Diese Zutaten wirft Anderson ziemlich erratisch in seine knapp drei Stunden Film und amalgamiert dadurch eine absurde Action-Groteske, die zwar durch die ein wenig nervende Konzentration auf die beiden Oberirren Ghetto Patt und Lockjaw an charakterlicher Tiefenschärfe viel vermissen lässt, aber die durch fast ebenso irre Action-Sequenzen auch wieder eine Menge Boden gut macht. Allein die abschließende Verfolgungsjagd über eine Hügelstraße in weiter Prärie ist nicht nur wegen ihrer Kehrtwendungen und dem überraschenden Ende, sondern auch visuell eine der großartigsten Verfolgungsjagden der letzten Jahre.
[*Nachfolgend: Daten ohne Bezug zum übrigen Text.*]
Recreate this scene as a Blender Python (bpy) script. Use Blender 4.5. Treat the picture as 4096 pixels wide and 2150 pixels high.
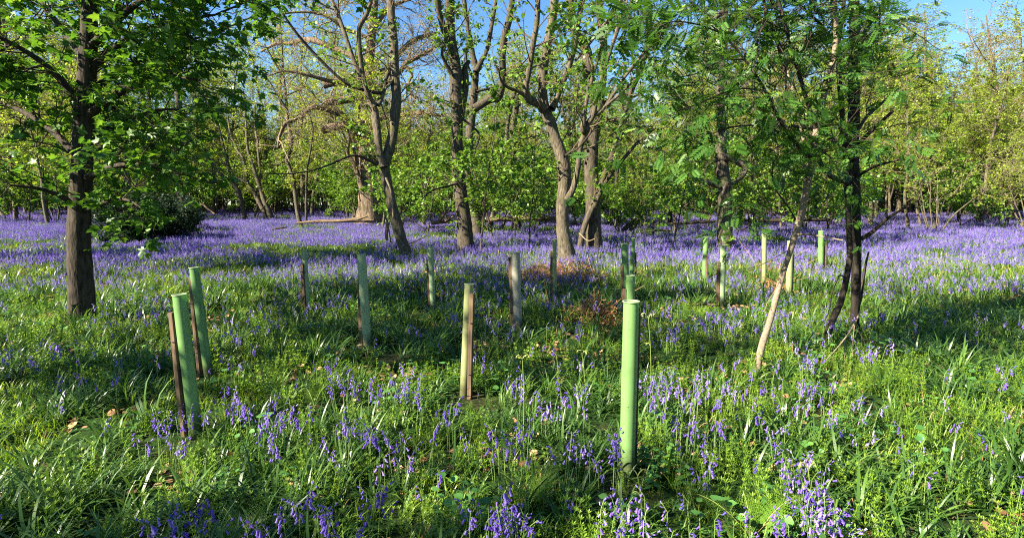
import bpy, math, random
import numpy as np
from mathutils import Vector

# ------------------------------------------------------------------ camera, sky, sun, exposure
SC = bpy.context.scene
for o in list(bpy.data.objects):
    bpy.data.objects.remove(o)
COL = SC.collection
CAM_H = 1.75
PITCH = math.radians(6.12)
F_SRC = 2153.0                     # focal length in pixels of the 4096 wide photograph
cam = bpy.data.cameras.new('camera')
camo = bpy.data.objects.new('camera', cam)
COL.objects.link(camo)
cam.sensor_width = 36.0
cam.lens = 36.0 * F_SRC / 4096.0
cam.clip_start = 0.05
cam.clip_end = 900.0
camo.location = (0, 0, CAM_H)
camo.rotation_euler = (math.radians(90) - PITCH, 0, 0)
SC.camera = camo

SUN_EL = math.radians(33)
SUN_AZ = math.radians(180 + 62)    # clockwise from +Y (view direction): behind and to the left
SDIR = np.array([math.sin(SUN_AZ) * math.cos(SUN_EL), math.cos(SUN_AZ) * math.cos(SUN_EL), math.sin(SUN_EL)])
world = bpy.data.worlds.new('World')
SC.world = world
world.use_nodes = True
wn = world.node_tree
bg = wn.nodes['Background']
sky = wn.nodes.new('ShaderNodeTexSky')
sky.sky_type = 'NISHITA'
sky.sun_disc = False
sky.sun_elevation = SUN_EL
sky.sun_rotation = SUN_AZ
sky.air_density = 1.0
sky.dust_density = 0.0
sky.ozone_density = 4.0
hs = wn.nodes.new('ShaderNodeHueSaturation')
hs.inputs['Saturation'].default_value = 1.15
wn.links.new(sky.outputs[0], hs.inputs['Color'])
wn.links.new(hs.outputs[0], bg.inputs[0])
bg.inputs[1].default_value = 0.05
sun = bpy.data.lights.new('sun', 'SUN')
sun.energy = 5.0
sun.angle = math.radians(0.53)
sun.color = (1.0, 0.90, 0.74)
suno = bpy.data.objects.new('sun', sun)
COL.objects.link(suno)
suno.location = (-40, -20, 40)
suno.rotation_euler = Vector(SDIR).to_track_quat('Z', 'Y').to_euler()
SC.view_settings.view_transform = 'Standard'
SC.view_settings.look = 'None'
SC.view_settings.exposure = 2.35
SC.view_settings.gamma = 1.0
SC.render.engine = 'CYCLES'
SC.cycles.max_bounces = 8
SC.cycles.diffuse_bounces = 3
SC.cycles.transmission_bounces = 4
SC.cycles.use_denoising = False
SC.cycles.filter_width = 1.1

RNG = np.random.default_rng(7)
random.seed(7)

# ------------------------------------------------------------------ helpers
def nrm(a):
    return a / np.maximum(np.linalg.norm(a, axis=-1, keepdims=True), 1e-9)

def tz(x, y):
    """height of the ground"""
    x = np.asarray(x, float); y = np.asarray(y, float)
    t = (np.minimum(y, 115.0) - 13.0) / 4.0
    z = 0.03 * 4.0 * np.logaddexp(0, t)
    z = z + 0.035 * np.sin(x * 0.9 + 1.3 * np.sin(y * 0.45)) * np.sin(y * 0.7 + 0.6)
    z = z + 0.05 * np.sin(x * 0.31 + 2.0) * np.sin(y * 0.27)
    return z

CP, SP = math.cos(PITCH), math.sin(PITCH)
def ray(px, py):
    """direction through a pixel of the 4096x2150 photograph, scaled to unit depth"""
    u = (px - 2048.0) / F_SRC
    v = (1075.0 - py) / F_SRC
    d = np.array([u, CP + v * SP, -SP + v * CP])
    return d / d[1]

def at(px, py, lift=0.0):
    """ground point (raised by lift) seen at a pixel"""
    d = ray(px, py)
    Y = 1.5
    while Y < 150:
        p = d * Y
        if CAM_H + p[2] < float(tz(p[0], Y)) + lift:
            break
        Y += 0.02 if Y < 20 else 0.1
    return np.array([d[0] * Y, Y, float(tz(d[0] * Y, Y))])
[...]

Hier wie auch an vielen anderen Stellen des Filmes kommt dann auch Radiohead-Johnny Greenwoods fantastischer Score zum Tragen und wird auch die eigentliche schauspielerische Entdeckung von Andersons Film, Chase Infiniti als Willa, noch einmal ausreichend gewürdigt.
Und mit dem auch ansonsten brillant besetzten Film – allein die migrantischen Fluchthelfer-Szenen mit Benicio del Toro wären viele weitere Zeilen wert – bleibt am Ende dann doch auch so etwas wie filmisches Glück hängen. Zwar nicht in dem Ausmaß, wie es Andersons letzten beiden Filme erzeugen konnten, aber das ist dann auch egal, ist es dieses Mal eher punktuelles als generelles, allumfassendes Glück und dem Thema allemal angemessen. Denn wann, wenn nicht jetzt, sollten wir uns fragen, ob bewaffneter Widerstand je eine gute Option war und heute wieder eine sein könnte? Denn so wie schon Alexander Kluge in Abschied von gestern mit der ähnlich isolierten und getriebenen, von Alexandra Kluge gespielten Anita, so zeigt auch Andersons von Teyana Taylor mit reichlichem Overacting dargestellte Perfidia, dass das Gestern immer auch das Heute ist.